Every home has that one space that just defeated you every single time you walked past it.
For us, it was the entryway.
Cracked tile. A builder-grade light fixture that flickered if you looked at it wrong. A coat closet that was somehow both enormous and completely unusable. It was the first thing we saw when we came home and the last thing we saw before we left — and for two years, it whispered “you should have bought a newer house” every single day.
The Before
I wish I had taken better before photos. The lighting was bad (see: flickering fixture), I was embarrassed, and honestly I just didn’t think anyone would care.
If I could go back and tell past-me one thing: take the ugly photos. Take all of them. The transformation means nothing without the before.
What I can tell you: the floor was a 12×12 beige ceramic tile — the kind that was in literally every spec home built between 1998 and 2012. The grout had been recolored (badly) by a previous owner. There was a half-wall that served no purpose and blocked the natural light from the sidelight windows flanking the front door.
The Plan (And The Budget)
We had $800. That sounds like a lot until you price tile.
Here’s how we spent it:
| Item | Cost |
|---|---|
| Cement board + thinset | $65 |
| 12×24 matte white porcelain tile (Home Depot) | $220 |
| Grout + sealer | $45 |
| New light fixture (Amazon) | $89 |
| Paint (Sherwin-Williams Accessible Beige) | $58 |
| Removing the half-wall (just our labor + a demo day) | $0 |
| Hooks, mirror, small bench (thrifted + Amazon) | $180 |
| Total | $657 |
We came in under budget, which basically never happens.
What I’d Do Differently
The tile layout. I went straight grid, no offset, because I was intimidated by layout math. An offset (brick pattern) would have looked more intentional and actually hidden the slight-out-of-square walls better.
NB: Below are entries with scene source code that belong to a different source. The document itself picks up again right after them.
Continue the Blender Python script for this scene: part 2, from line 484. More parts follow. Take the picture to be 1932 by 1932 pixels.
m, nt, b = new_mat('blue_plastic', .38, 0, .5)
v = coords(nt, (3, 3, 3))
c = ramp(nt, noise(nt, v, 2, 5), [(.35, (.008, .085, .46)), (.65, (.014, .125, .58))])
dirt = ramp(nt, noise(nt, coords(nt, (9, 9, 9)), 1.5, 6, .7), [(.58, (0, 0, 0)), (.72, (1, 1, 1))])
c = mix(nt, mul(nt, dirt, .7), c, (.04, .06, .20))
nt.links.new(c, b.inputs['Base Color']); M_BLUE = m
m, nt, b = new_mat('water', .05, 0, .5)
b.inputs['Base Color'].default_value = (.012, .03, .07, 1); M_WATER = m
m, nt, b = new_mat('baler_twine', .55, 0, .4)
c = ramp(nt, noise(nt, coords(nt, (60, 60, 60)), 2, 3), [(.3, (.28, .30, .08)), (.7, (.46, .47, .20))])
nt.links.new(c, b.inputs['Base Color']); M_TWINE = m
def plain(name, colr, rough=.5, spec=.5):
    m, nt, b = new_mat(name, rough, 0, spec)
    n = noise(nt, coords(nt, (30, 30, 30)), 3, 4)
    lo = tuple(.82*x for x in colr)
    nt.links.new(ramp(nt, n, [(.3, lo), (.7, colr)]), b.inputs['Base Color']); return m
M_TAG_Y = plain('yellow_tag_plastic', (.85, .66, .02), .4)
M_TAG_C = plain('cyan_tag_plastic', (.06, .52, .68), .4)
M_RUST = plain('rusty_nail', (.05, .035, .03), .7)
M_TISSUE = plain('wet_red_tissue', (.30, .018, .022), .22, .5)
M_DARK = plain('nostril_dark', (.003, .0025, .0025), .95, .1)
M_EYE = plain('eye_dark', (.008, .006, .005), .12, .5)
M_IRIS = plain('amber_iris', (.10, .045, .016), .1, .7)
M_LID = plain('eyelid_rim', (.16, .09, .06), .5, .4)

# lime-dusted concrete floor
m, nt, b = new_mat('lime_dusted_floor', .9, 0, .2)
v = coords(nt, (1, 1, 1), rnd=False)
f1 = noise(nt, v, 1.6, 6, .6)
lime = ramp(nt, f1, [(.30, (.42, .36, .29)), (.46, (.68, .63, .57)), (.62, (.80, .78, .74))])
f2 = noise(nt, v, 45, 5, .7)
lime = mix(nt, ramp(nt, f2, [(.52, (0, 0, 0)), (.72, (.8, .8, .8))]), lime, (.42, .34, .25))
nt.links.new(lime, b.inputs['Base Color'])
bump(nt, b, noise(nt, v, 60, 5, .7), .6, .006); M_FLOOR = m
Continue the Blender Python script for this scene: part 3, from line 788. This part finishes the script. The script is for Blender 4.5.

Also: prime your walls before painting, especially if there’s any texture work or patching involved. I learned this the hard way after two extra coats.
The After
Walking in now feels like coming home to a house that was meant to be ours. The light bounces differently. The white tile makes the space feel twice as big. The bench actually gets used.
More importantly — this project taught me that I could do this. We could do this.
That’s really what Bones & Builds is about. Not perfect renovations. Not magazine spreads. Real houses, real budgets, and the confidence that grows with every project you finish.